You know, I’d never heard the term until a couple years back when I was reading a Field and Stream article about an Ohio Steelhead guide who routinely was in my neck of the woods in Northwest Pennsylvania.  A ‘mupere, mupear, or other such spelling is Pennsylvania slang for “Come Up Here” or “I’m up here” and in the context of the outdoors it’s generally folks that “come up here” on weekends.  This phrase is generally meant to mean city slickers going into the northern camp counties of PA for hunting and fishing.  I’ve been a mupere all my life, coming most every weekend in my childhood to our place in Warren county, growing up in the woods.  Some people look upon the term and the people with disdain, but let’s take a look at this for a second.

Every year it seems we’re packed to the gills in the truck with a dog, several guns for deer, bear, grouse, and squirrel, as well as trail food we can’t get in town. Totally worth it.

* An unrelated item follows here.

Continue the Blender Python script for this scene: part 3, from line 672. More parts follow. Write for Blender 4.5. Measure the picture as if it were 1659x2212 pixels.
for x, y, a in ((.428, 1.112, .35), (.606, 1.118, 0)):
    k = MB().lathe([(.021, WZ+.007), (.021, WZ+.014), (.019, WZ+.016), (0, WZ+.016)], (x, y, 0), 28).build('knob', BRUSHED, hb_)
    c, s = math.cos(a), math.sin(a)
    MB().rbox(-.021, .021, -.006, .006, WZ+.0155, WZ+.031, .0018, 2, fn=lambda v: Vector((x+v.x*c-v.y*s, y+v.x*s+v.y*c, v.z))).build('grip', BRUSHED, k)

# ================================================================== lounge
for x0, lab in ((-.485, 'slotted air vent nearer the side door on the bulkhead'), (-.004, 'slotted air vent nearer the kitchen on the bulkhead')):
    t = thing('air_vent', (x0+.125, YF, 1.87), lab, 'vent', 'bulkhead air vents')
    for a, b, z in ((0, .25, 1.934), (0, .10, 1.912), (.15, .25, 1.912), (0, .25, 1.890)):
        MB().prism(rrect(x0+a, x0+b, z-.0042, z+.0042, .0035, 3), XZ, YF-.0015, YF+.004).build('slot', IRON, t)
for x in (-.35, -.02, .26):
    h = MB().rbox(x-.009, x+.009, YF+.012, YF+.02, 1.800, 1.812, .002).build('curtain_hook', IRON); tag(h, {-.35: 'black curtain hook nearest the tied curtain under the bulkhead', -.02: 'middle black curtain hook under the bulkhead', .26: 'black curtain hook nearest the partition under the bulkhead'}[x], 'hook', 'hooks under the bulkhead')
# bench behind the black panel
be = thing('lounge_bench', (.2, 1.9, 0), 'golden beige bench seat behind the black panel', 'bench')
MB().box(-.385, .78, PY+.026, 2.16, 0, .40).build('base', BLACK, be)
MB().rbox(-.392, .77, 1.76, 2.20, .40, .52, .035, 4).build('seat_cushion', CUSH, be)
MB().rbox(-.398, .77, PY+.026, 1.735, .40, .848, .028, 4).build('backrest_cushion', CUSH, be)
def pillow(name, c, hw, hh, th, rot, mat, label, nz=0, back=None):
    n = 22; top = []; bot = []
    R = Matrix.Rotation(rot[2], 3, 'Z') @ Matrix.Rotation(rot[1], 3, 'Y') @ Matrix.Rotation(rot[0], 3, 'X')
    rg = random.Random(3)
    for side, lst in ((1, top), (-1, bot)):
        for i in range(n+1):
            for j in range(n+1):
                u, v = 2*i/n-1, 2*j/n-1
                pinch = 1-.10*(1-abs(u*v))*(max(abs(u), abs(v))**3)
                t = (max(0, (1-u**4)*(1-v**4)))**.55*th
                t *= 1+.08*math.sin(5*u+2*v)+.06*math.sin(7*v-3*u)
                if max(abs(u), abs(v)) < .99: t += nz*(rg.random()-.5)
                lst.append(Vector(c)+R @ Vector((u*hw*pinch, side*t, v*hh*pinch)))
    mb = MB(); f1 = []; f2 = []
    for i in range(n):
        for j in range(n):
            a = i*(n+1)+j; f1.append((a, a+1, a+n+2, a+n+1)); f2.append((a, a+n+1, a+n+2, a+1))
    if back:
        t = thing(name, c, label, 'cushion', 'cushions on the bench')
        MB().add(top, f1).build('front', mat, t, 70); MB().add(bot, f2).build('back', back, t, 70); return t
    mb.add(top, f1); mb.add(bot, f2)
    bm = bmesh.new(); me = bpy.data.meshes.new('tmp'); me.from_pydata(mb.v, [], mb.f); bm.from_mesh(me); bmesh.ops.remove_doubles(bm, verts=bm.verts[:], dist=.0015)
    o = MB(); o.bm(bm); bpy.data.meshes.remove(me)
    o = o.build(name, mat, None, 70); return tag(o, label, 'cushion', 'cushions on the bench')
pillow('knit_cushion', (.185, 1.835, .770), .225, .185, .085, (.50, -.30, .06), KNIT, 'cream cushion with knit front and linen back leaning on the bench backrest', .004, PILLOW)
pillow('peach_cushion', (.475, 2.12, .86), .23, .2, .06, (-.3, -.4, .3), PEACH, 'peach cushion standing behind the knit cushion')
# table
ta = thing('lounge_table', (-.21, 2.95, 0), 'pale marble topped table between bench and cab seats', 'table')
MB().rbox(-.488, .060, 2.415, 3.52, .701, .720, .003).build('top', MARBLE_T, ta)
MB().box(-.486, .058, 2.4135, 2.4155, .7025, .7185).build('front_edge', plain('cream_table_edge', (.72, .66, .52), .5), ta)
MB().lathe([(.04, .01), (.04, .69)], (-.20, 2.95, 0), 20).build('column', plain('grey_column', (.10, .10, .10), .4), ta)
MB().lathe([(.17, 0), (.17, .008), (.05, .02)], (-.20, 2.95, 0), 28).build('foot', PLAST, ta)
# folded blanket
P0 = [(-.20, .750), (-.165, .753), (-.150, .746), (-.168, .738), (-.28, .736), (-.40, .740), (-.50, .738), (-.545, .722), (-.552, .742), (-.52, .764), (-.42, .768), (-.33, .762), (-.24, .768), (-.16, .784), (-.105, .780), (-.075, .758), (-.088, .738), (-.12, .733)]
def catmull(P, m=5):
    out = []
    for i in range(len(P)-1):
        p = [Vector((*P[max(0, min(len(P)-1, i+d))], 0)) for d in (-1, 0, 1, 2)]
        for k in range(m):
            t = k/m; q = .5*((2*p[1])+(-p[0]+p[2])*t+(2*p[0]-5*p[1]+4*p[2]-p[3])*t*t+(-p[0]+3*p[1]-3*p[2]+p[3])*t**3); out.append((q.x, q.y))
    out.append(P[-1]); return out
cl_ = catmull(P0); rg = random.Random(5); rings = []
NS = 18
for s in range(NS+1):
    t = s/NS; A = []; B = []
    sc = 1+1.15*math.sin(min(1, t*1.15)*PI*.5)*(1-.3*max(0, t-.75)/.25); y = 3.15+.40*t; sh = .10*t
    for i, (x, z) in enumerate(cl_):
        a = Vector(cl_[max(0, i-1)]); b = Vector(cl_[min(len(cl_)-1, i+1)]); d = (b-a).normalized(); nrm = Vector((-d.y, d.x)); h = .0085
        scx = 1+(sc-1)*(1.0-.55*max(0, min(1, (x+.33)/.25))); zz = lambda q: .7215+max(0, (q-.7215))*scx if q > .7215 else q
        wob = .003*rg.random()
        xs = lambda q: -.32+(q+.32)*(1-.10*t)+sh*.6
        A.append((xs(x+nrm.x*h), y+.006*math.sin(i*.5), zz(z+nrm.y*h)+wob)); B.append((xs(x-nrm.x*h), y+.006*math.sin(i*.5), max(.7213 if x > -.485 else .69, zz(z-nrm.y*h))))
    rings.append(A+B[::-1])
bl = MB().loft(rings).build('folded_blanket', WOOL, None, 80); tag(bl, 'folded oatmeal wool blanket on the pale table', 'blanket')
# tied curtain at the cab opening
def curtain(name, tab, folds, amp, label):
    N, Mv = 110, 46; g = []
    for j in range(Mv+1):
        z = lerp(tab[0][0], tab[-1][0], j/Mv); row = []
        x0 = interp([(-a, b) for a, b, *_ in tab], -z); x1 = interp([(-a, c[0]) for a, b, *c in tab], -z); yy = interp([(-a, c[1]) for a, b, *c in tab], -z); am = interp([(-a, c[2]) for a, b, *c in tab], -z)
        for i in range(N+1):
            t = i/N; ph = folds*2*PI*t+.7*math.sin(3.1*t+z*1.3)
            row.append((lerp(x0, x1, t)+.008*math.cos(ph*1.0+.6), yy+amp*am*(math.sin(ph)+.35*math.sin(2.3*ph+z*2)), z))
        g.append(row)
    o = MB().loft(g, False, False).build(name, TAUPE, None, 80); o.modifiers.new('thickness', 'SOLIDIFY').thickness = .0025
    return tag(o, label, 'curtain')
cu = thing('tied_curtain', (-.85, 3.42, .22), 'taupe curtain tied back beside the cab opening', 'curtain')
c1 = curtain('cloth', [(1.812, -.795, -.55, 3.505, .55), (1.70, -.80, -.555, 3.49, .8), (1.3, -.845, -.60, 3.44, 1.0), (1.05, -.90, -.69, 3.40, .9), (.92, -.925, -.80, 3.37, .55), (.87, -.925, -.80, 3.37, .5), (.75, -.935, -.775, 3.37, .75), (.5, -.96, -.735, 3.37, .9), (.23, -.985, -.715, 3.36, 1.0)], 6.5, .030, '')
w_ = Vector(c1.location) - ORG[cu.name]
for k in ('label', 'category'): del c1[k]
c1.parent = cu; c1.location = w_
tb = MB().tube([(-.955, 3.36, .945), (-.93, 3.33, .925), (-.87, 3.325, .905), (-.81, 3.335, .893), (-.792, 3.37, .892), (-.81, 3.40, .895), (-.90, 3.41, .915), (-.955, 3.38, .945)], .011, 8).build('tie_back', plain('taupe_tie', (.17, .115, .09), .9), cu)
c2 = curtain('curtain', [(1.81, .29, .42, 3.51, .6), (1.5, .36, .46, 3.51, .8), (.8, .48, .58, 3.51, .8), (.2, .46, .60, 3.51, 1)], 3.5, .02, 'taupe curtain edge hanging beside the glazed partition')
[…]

I’m proud to pack up my truck every year and move into my hunting cabin for something like a month.  We’ve got a heating oil furnace at our little cabin that after many long hours on the road I turn on the power from the breakers and scurry in the cabin to fire it up in order to warm up camp while I walk the dogs.  After lugging boxes upon boxes into the cabin, it’s time to hop in the truck and buy groceries.  A couple hundred bucks later I’m back to the toasty cabin, and can relax and prepare for my hunts.  What just happened here?  The fuel oil, groceries, bacon, and gas on the way all had taxes that went to local businesses during my day long road trip to make it to the cabin from outside the DC beltway.  In fact, according to Hunting Works for America the 1 million hunters in the state of Pennsylvania will contribute $986 million to the economy each year.  The average hunter spends $1260 per year on their trips and expenses.  I guess that means I’m an above average hunter if that counts for licenses, gear, food and gas, and other items for my trips each year.  Licenses, firearms, and ammo contribute to conservation at the state and federal level as part of the Pittman-Robertson Act with license sales going directly to state wildlife conservation funds.

 

I do a fair amount of my prep online for my trips, ordering some Clif and Epic bars, MREs etc, adding to the ire of my UPS guy.  However in recent years I’ve cut back in order to make a point to stop at local businesses along my route.  I have a farm market I stop for a bushel of apples and other healthy snacks, I stop at the outfitter in town for ammunition for my rifle, and I always make sure to stop at the local grocery store — independently owned because our small cabin town can’t afford to support a chain but needs to feed the people.  This money goes directly back into the community, it doesn’t go overseas, and it doesn’t go to a giant conglomerate of fat cats.  These are the people in your town you’d pass every day if you lived there.

 

With all those positives also come negatives.  The opening day of deer season and trout season are the two chief holidays of the mupere crowd.  They flow into the northern camp counties of Pennsylvania from parts elsewhere and fill the bars, buy all the bacon from the grocery stores, attempt to walk into the drive thru beer distributors, and generally cause a ruckus.  What’s worse, some of the mupere crowd are the once-a-year hunters and fishermen.  They buy their license just before opening day and swamp the stores as if a hurricane were about to strike small town America.  Even though you run your small business year round wishing there were more customers, you never pine for the surge that occurs twice a year the day before the deer and trout openers.  People who have procrastinated all year long, and some people who just plain forgot a camp item pile into your store and wreck havoc.  This faceless rabble, the unwashed masses flow through the doors demanding things that you can’t possibly stock in a small town store, wondering why there aren’t paleo options on the combined gas station, grocery store, and restaurant menu.

 

My wife grew up hating a different kind of mupere, hunters from Buffalo that would get shitfaced drunk and shoot anything that moved and trespassed on her family’s farm when she was just a little girl.  I can understand that hatred now as an adult who wants to bring his city slicker friends into the woods.

 

How do we fix this perception and still bring new people into the hunting tradition?  How can we introduce new adults to the hunting tradition?  Statistically they are the most growing new market for hunters outside of women in general entering the market.  It’s simple.  Have some decorum and respect.  Police your friends, educate them about the town, and don’t be afraid to decline the invitation for the following year if there’s an incident.  Take a hard line.  Make sure that they understand everything from hunter and firearm safety to knowing that it’s just not OK to leave your litter around the deer stand, ever, and it’s a mortal sin to do so on public land.  Hunters represent less than five percent of the population these days in most locales, but in the Northern Camp Counties of PA often provide the lion’s share of the fall income next to logging and oil.  The towns need us, but they don’t need disrespectful dolts that turn the public perception against hunting and fishing in a place most likely to accept it.